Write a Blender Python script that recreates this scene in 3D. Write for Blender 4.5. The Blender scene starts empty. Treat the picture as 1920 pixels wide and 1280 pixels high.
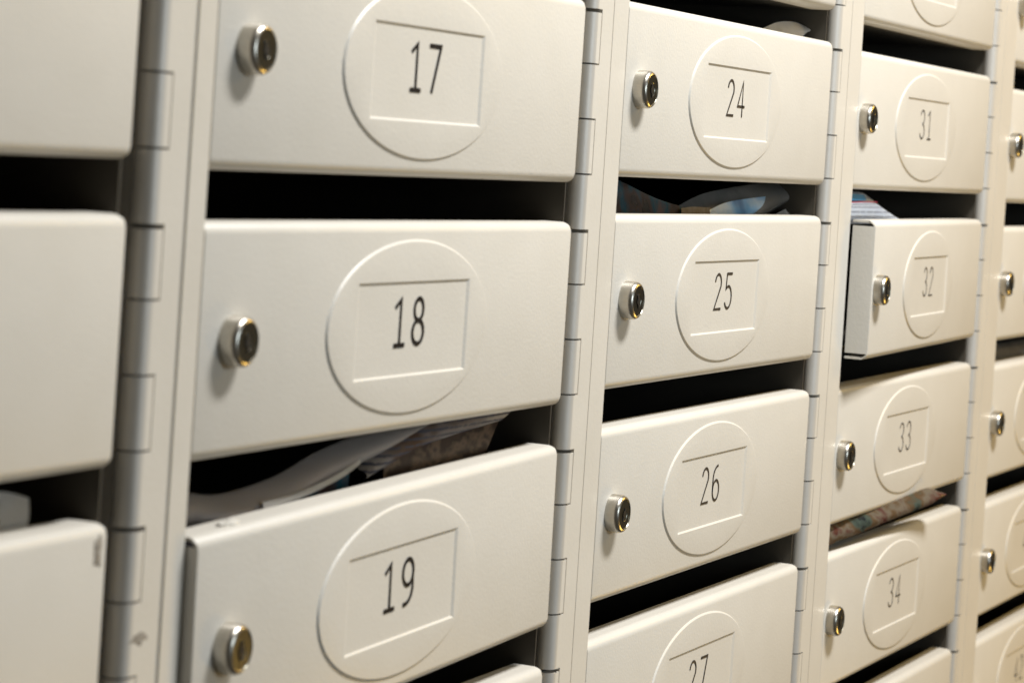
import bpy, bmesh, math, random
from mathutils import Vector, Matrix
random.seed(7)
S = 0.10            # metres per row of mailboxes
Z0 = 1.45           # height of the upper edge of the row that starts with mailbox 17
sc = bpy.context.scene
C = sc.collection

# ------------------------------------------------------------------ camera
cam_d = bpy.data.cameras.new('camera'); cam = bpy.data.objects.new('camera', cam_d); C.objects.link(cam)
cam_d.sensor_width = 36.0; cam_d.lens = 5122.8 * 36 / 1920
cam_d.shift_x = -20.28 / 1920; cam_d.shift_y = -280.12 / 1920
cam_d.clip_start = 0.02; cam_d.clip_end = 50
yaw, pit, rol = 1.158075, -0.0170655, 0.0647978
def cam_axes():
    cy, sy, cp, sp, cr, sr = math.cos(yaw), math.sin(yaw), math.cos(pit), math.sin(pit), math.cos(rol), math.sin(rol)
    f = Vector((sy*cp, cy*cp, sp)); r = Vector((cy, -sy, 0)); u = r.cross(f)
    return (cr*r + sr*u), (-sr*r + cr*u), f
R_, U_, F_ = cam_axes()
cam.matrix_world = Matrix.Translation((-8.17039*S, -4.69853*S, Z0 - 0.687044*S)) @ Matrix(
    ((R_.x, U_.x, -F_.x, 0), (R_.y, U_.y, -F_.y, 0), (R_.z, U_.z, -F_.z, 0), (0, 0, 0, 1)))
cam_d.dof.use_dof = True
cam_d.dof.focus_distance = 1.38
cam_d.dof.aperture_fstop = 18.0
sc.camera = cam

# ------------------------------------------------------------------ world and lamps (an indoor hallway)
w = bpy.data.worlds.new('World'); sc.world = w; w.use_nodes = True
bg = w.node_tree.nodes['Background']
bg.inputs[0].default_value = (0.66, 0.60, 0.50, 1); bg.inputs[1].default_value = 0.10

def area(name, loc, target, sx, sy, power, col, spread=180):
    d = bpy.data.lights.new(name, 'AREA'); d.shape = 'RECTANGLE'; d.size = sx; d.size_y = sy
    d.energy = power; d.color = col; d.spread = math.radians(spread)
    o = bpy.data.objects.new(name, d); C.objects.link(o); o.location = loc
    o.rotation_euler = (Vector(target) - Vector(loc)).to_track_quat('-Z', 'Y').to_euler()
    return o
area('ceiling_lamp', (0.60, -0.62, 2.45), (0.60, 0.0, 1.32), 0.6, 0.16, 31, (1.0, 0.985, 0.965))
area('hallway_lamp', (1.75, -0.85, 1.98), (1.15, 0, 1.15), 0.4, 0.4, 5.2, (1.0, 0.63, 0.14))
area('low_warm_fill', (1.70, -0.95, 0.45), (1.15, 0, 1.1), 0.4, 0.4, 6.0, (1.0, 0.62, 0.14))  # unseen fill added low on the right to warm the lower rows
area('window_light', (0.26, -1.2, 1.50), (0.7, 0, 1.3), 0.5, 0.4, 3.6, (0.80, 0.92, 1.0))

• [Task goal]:
Do not copy the pictures, but repeat every line exactly.

• [The reply]:
Write a Blender Python script that recreates this scene in 3D. Write for Blender 4.5. The Blender scene starts empty. Treat the picture as 1920 pixels wide and 1280 pixels high.
import bpy, bmesh, math, random
from mathutils import Vector, Matrix
random.seed(7)
S = 0.10            # metres per row of mailboxes
Z0 = 1.45           # height of the upper edge of the row that starts with mailbox 17
sc = bpy.context.scene
C = sc.collection

# ------------------------------------------------------------------ camera
cam_d = bpy.data.cameras.new('camera'); cam = bpy.data.objects.new('camera', cam_d); C.objects.link(cam)
cam_d.sensor_width = 36.0; cam_d.lens = 5122.8 * 36 / 1920
cam_d.shift_x = -20.28 / 1920; cam_d.shift_y = -280.12 / 1920
cam_d.clip_start = 0.02; cam_d.clip_end = 50
yaw, pit, rol = 1.158075, -0.0170655, 0.0647978
def cam_axes():
    cy, sy, cp, sp, cr, sr = math.cos(yaw), math.sin(yaw), math.cos(pit), math.sin(pit), math.cos(rol), math.sin(rol)
    f = Vector((sy*cp, cy*cp, sp)); r = Vector((cy, -sy, 0)); u = r.cross(f)
    return (cr*r + sr*u), (-sr*r + cr*u), f
R_, U_, F_ = cam_axes()
cam.matrix_world = Matrix.Translation((-8.17039*S, -4.69853*S, Z0 - 0.687044*S)) @ Matrix(
    ((R_.x, U_.x, -F_.x, 0), (R_.y, U_.y, -F_.y, 0), (R_.z, U_.z, -F_.z, 0), (0, 0, 0, 1)))
cam_d.dof.use_dof = True
cam_d.dof.focus_distance = 1.38
cam_d.dof.aperture_fstop = 18.0
sc.camera = cam

# ------------------------------------------------------------------ world and lamps (an indoor hallway)
w = bpy.data.worlds.new('World'); sc.world = w; w.use_nodes = True
bg = w.node_tree.nodes['Background']
bg.inputs[0].default_value = (0.66, 0.60, 0.50, 1); bg.inputs[1].default_value = 0.10

def area(name, loc, target, sx, sy, power, col, spread=180):
    d = bpy.data.lights.new(name, 'AREA'); d.shape = 'RECTANGLE'; d.size = sx; d.size_y = sy
    d.energy = power; d.color = col; d.spread = math.radians(spread)
    o = bpy.data.objects.new(name, d); C.objects.link(o); o.location = loc
    o.rotation_euler = (Vector(target) - Vector(loc)).to_track_quat('-Z', 'Y').to_euler()
    return o
area('ceiling_lamp', (0.60, -0.62, 2.45), (0.60, 0.0, 1.32), 0.6, 0.16, 31, (1.0, 0.985, 0.965))
area('hallway_lamp', (1.75, -0.85, 1.98), (1.15, 0, 1.15), 0.4, 0.4, 5.2, (1.0, 0.63, 0.14))
area('low_warm_fill', (1.70, -0.95, 0.45), (1.15, 0, 1.1), 0.4, 0.4, 6.0, (1.0, 0.62, 0.14))  # unseen fill added low on the right to warm the lower rows
area('window_light', (0.26, -1.2, 1.50), (0.7, 0, 1.3), 0.5, 0.4, 3.6, (0.80, 0.92, 1.0))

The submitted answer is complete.